De seu Lídia, diziam também que ele não falava certas palavras exatamente como elas eram grafadas. Tijolo ele chamava apenas de jolo, porque segundo falavam, ele dizia que não se tratava de um tio seu; cueca, ele chamava de eca, porque dizia não falava palavrão em público; por esse mesmo motivo quando se referia ao cuscuz, preferia chamar de duas talhadas. Nestes termos ele chegava mesmo a ter um vocabulário particular para designar certos termos existentes no nosso vocabulário.
Saí de Rosário aos 15 anos para estudar em São Luís. Não tive mais contato com o meu pai. Como entre nós não foi cultivada a proximidade, uma relação estreita entre pai e filho, a minha saída de Rosário significou uma separação para sempre. Nunca o procurei e vice-versa.
Certa vez, dia de finados, cheguei ao cemitério de Rosário para visitar a sepultura da minha mãe e, enquanto acendia velas e rezava, uma senhora idosa cuidava de uma sepultura próxima. Quando terminei de rezar eu a cumprimentei e ela falara que estava cuidando da sepultura do compadre dela, já que ele não deixara ninguém que pudesse fazer isso. E lamentava: - Logo ele que ia ao enterro de todo mundo nesta Rosário, quando morreu não tinha ninguém sequer para carregar o seu caixão. Então eu perguntei quem era o seu compadre e ela me confidenciou que se tratava do Antônio de Lídia. Fiquei mudo, não sabia o que dizer. Rezei em silêncio e ofereci as minhas orações à alma dele. Não disse a ela que era o filho dele.

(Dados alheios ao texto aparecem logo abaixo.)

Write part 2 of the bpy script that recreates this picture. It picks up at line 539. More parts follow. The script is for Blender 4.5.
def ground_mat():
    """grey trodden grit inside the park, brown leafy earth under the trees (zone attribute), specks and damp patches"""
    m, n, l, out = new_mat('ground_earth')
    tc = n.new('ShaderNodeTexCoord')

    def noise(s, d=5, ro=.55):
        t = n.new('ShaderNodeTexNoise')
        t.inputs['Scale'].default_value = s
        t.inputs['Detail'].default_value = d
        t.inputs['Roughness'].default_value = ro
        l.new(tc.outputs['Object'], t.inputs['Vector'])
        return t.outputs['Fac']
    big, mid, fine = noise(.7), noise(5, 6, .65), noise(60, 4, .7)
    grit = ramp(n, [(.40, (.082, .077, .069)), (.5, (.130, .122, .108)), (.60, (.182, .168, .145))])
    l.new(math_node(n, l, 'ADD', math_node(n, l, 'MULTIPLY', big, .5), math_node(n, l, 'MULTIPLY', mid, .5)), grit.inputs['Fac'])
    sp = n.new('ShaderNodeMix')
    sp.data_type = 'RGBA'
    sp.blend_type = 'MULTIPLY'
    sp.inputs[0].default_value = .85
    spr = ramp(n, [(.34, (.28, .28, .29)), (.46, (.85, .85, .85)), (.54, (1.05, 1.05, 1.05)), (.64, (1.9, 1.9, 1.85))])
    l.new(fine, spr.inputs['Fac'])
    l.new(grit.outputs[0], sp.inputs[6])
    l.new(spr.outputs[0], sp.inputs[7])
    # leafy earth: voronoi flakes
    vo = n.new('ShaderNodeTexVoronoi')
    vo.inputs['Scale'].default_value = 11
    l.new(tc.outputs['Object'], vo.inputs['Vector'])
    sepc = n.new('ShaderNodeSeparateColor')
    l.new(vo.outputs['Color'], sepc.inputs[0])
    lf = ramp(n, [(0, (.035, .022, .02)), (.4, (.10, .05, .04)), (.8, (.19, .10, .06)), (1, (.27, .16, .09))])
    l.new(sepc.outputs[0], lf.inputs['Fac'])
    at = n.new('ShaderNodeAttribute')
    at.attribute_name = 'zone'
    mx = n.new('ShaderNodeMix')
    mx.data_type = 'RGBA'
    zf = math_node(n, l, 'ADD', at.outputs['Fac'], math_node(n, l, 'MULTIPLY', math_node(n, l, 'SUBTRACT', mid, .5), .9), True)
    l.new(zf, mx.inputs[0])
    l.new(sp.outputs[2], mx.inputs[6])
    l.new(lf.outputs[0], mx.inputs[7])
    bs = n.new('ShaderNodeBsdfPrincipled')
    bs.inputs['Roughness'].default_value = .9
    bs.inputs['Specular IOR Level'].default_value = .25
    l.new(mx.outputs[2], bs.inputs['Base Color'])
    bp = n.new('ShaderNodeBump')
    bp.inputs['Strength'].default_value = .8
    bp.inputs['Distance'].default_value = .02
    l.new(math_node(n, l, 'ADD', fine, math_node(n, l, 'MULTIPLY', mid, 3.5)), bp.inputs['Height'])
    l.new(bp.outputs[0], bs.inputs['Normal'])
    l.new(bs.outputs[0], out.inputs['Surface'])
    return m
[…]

Aquela sena ficou presa na minha memória para sempre. Quando o meu pai ficou velho eu já era um rapaz e, se tivesse algum contato com ele, talvez até pudesse cuidar dele, mas eu não tive a escolha e sequer soube da vida dele depois que fui embora para São Luís. A relação com o meu pai me fez depreender que na relação entre pais e filhos é necessário que se cultive a amizade, o respeito, o carinho no convívio do dia-a-dia, que façamos, um para com o outro, ações que sejam traduzidas como amor, afeição, por ambos. Caso contrário, os cuidados que foram desperdiçados ou omitidos no início farão falta no final. Nada melhor do que a oração de São Francisco para traduzir a minha conclusão. É possível que assim como a presença dele fez falta na minha vida, principalmente, durante a infância e a adolescência; a minha presença também tenha feito falta para ele em algum momento.
Antônio de Lídia, onde quer que você esteja eu desejo que o Grande Arquiteto do Universo te ilumine no Oriente onde repousa a tua benfazeja alma.